The [US] Revolution, thanks to a singular conjunction of circumstances, certainly seemed to give rise to something entirely new; but the truth is that the privileges it abolished had not for a long time rested on any social foundation other than tradition; that the institutions arising out of the insurrection did not perhaps effectively function for as long as a single morning; and that the real forces, namely big industry, the police, the army, the bureaucracy, far from being smashed by the Revolution, attained, thanks to it, a power unknown in other countries.
It is the aim of public life to arrange that all forms of power are entrusted, so far as possible, to [people] who effectively consent to be bound by the obligation towards all human beings which lies upon everyone, and who understand the obligation.
What a country calls its vital economic interests are not the things which enable its citizens to live, but the things which enable it to make war; petrol is much more likely than wheat to be a cause of international conflict.
All technological problems should be viewed within the context of what will bring about the best working conditions. This is the most important standard to establish; the whole of society should be first constituted so that work does not demean those who perform it. It is not sufficient that they avoid suffering. Their joy must be desired also, not bought treats but the natural delights that do not cheapen the spirit of poverty.

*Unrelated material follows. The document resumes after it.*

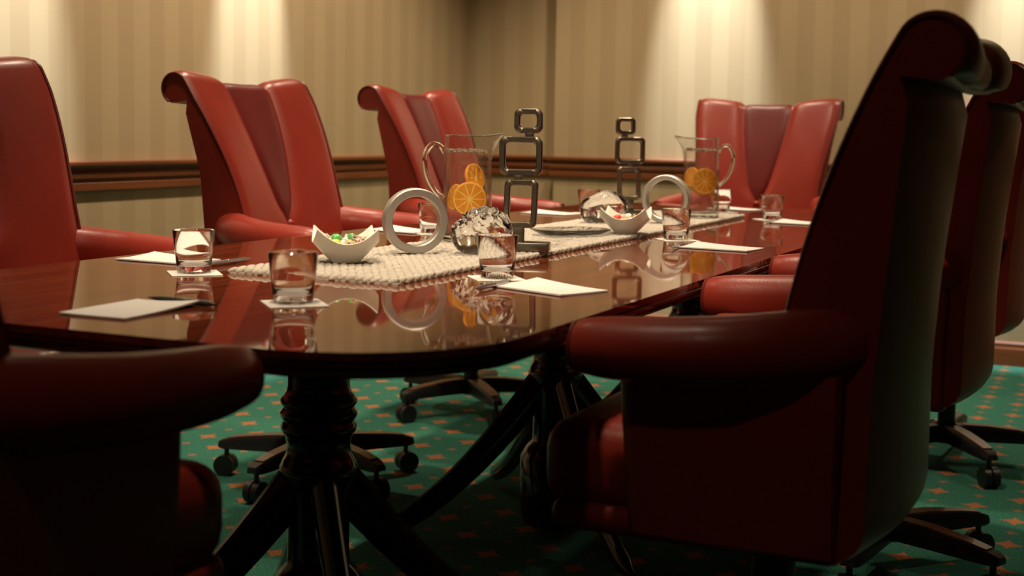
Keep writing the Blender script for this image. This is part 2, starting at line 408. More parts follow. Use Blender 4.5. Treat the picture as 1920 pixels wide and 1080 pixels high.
def back_pt(i, t):
    p = prof_at(t); x, z = p[i]; return Vector((x, t * halfw(z), z))
TC = [-1, -.985, -.94, -.86, -.75, -.6, -.45, -.3, -.15, 0, .15, .3, .45, .6, .75, .86, .94, .985, 1]
def make_chair():
    root = empty('leather_swivel_chair')
    rings = []
    for t in TC:
        p = prof_at(t); inset = {1: .012, .985: .004}.get(abs(t), 0)
        cxm = sum(q[0] for q in p) / len(p)
        rings.append([(x, t * halfw(z), z) for x, z in p])
    v, f = loft(rings)
    bk = new('backrest', v, f, 'leather', root)
    # stitched front panels that roll over the scroll
    def zfrac(i):  # path parameter of profile index i
        return i
    NPT = NF + NS - 2
    def cfun(i):
        z = prof_at(0)[i][1]
        if i >= NF: return .347
        return float(np.interp(z, [.745, .765, .80, .85, .92, 1.01, 1.10], [0.0, .085, .155, .215, .275, .32, .345]))
    def panel(name, t0f, t1f, i0, hgt, mat, nu=13, pw=3.0):
        rows = []
        for i in range(i0, NPT + 1):
            row = []
            t0, t1 = t0f(i), t1f(i)
            edge = min(1, (i - i0) / 2.0, (NPT - i) / 2.0 + .0)
            for j in range(nu):
                u = j / (nu - 1); t = t0 + (t1 - t0) * u
                P = prof_at(t); a = P[max(i - 1, 0)]; b = P[min(i + 1, len(P) - 1)]; c = P[i]
                tx, tz = b[0] - a[0], b[1] - a[1]; L = math.hypot(tx, tz) or 1
                nx, nz = tz / L, -tx / L
                h = hgt * (max(0, 1 - abs(2 * u - 1) ** pw)) ** .55 * edge - .0015
                wscale = min(1, abs(t1 - t0) / .12)
                h = h * wscale
                row.append((c[0] + nx * h, t * halfw(c[1]), c[1] + nz * h))
            rows.append(row)
        v, f = loft(rows, cap=False, closed_u=False)
        return new(name, v, f, mat, bk)
    panel('side_panel', lambda i: -1.0, lambda i: -cfun(i), 1, .017, 'leather')
    panel('side_panel', lambda i: cfun(i), lambda i: 1.0, 1, .017, 'leather')
    iv = next(i for i in range(NF) if prof_at(0)[i][1] > .747)
    cp = panel('centre_panel', lambda i: -max(cfun(i), .012), lambda i: max(cfun(i), .012), iv - 1, .009, 'leather_dark')
    cp['label'] = 'darker burgundy V-shaped centre panel'
    for s in (-1, 1):
        path = [Vector((prof_at(s)[i][0] + .001, s * (halfw(prof_at(s)[i][1]) + .001), prof_at(s)[i][1])) for i in range(2, NPT + 1)]
        new('piping', *tube(path, .0038, 6), 'piping', bk)
    b0 = back_pt(iv - 1, 0)
    v, f = lathe([(0, .010), (.006, .009), (.0105, .005), (.012, 0), (.010, -.004)], 14)
    bt = new('button', v, f, 'leather', bk); bt.location = b0 + Vector((.006, 0, 0)); bt.rotation_euler = (0, PI / 2, 0)
    # seat
    bm = box_bm(-.10, .295, -.245, .245, .452, .585, .045, 4); bm_new('seat_cushion', bm, 'leather', root)
    bm = box_bm(-.15, .275, -.25, .25, .425, .47, .02, 3); bm_new('seat_base', bm, 'leather', root)
    # rolled arms
    for s in (-1, 1):
        xs = np.linspace(-.165, .200, 17); path, rad = [], []
        for x in xs:
            u = (x + .165) / .365
            yy = float(np.interp(x, [-.165, -.12, -.06, .02, .10], [.200, .236, .276, .305, .313]))
            path.append((x, s * yy, .7305 - .021 * max(0, u) ** .8 - .004 * math.sin(u * PI)))
            k = (1 - .10 * max(0, (u - .85) / .15) ** 2) * float(np.interp(u, [0, .06, .14], [.72, .92, 1]))
            rad.append(((.050 - .009 * u) * k, (.055 - .013 * u) * k))
        path = [(-.178, path[0][1], path[0][2])] + path; rad = [(.018, .02)] + rad
        path += [(.209, path[-1][1], path[-1][2])]; rad += [(rad[-1][0] * .86, rad[-1][1] * .86)]
        arm = new('arm', *tube(path, rad, 20), 'leather', root)
        e = Vector(path[-1]); ra, rb = rad[-1]
        ring = [(e.x, e.y + ra * 1.0 * math.cos(2 * PI * j / 20), e.z + rb * 1.0 * math.sin(2 * PI * j / 20)) for j in range(20)]
        new('arm_piping', *tube(ring, .0035, 6, closed=True), 'piping', arm)
        v, f = [], []
        for r in range(5):
            q = r / 4 * .9
            for j in range(20): v.append((e.x + .010 * (1 - q * q), e.y + ra * q * math.cos(2 * PI * j / 20), e.z + rb * q * math.sin(2 * PI * j / 20)))
        for r in range(4):
            for j in range(20): f.append((r * 20 + j, r * 20 + (j + 1) % 20, (r + 1) * 20 + (j + 1) % 20, (r + 1) * 20 + j))
        new('arm_front', v, f, 'leather', arm)
        # outer side panel below the roll
        ringsp = []
        for z, o in ((.437, -.012), (.445, 0), (.52, .004), (.60, .006), (.69, .004)):
            y0, y1 = .235, .272 + o
            pts = [(-.145, y0), (-.145, y1 - .008), (-.138, y1)]
            fx = .150 + .02 * (z - .437) / .27
            for q in range(7):
                a = PI / 2 * q / 6; pts.append((fx - .03 + .03 * math.sin(a), y1 - .03 + .03 * math.cos(a)))
            pts += [(fx, y0)]
            ringsp.append([(x, s * y, z) for x, y in pts])
        new('arm_side_panel', *loft(ringsp), 'leather', arm)
    # column and five-star base
    v, f = lathe([(0, .43), (.09, .43), (.09, .405), (.045, .385), (.034, .375), (.034, .23), (.026, .228), (.026, .12), (.045, .118), (.045, .075), (.03, .07), (0, .07)], 24)
    new('column', v, f, 'black', root)
    for k in range(5):
        a = 2 * PI * k / 5
        ringsl = []
        for (r, hw, zt, zb) in ((.03, .026, .128, .078), (.12, .026, .126, .080), (.22, .024, .117, .080), (.275, .021, .107, .080), (.292, .016, .100, .083)):
            ringsl.append([(r, -hw, zb), (r, -hw, zt - .008), (r, -hw + .005, zt), (r, hw - .005, zt), (r, hw, zt - .008), (r, hw, zb)])
        leg = new('leg', *loft(ringsl), 'black', root); leg.rotation_euler = (0, 0, a)
        ringsl = []
        for (r, hw, zt) in ((.05, .019, .1275), (.12, .019, .1265), (.21, .018, .1185), (.262, .016, .1105)):
            ringsl.append([(r, -hw, zt - .004), (r, -hw + .002, zt + .0025), (r, hw - .002, zt + .0025), (r, hw, zt - .004)])
        new('leg_cap', *loft(ringsl), 'leg_wood', leg, smooth=False)
        bm = bmesh.new()
        for sy in (-1, 1):
            r0 = bmesh.ops.create_cone(bm, cap_ends=True, segments=22, radius1=.030, radius2=.030, depth=.019)
            bmesh.ops.rotate(bm, verts=r0['verts'], matrix=Matrix.Rotation(PI / 2, 3, 'X')); bmesh.ops.translate(bm, verts=r0['verts'], vec=(.275, sy * .0125, .030))
        r0 = bmesh.ops.create_cone(bm, cap_ends=True, segments=12, radius1=.007, radius2=.007, depth=.06); bmesh.ops.translate(bm, verts=r0['verts'], vec=(.272, 0, .062))
        c = bm_new('caster', bm, 'rubber', leg)
    return root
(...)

In order to feel true gratitude (the case of friendship being set aside), I have to think that it is not out of pity, sympathy or caprice that I am being treated well, it is not as a favour or privilege, nor as a natural result of temperament, but from a desire to do what justice demands.
“At the bottom of the heart of every human being, from earliest infancy until the tomb, there is something that goes on indomitably expecting, in the teeth of all experience of crimes committed, suffered, and witnessed, that good and not evil will be done to him. It is this above all that is sacred in every human being.”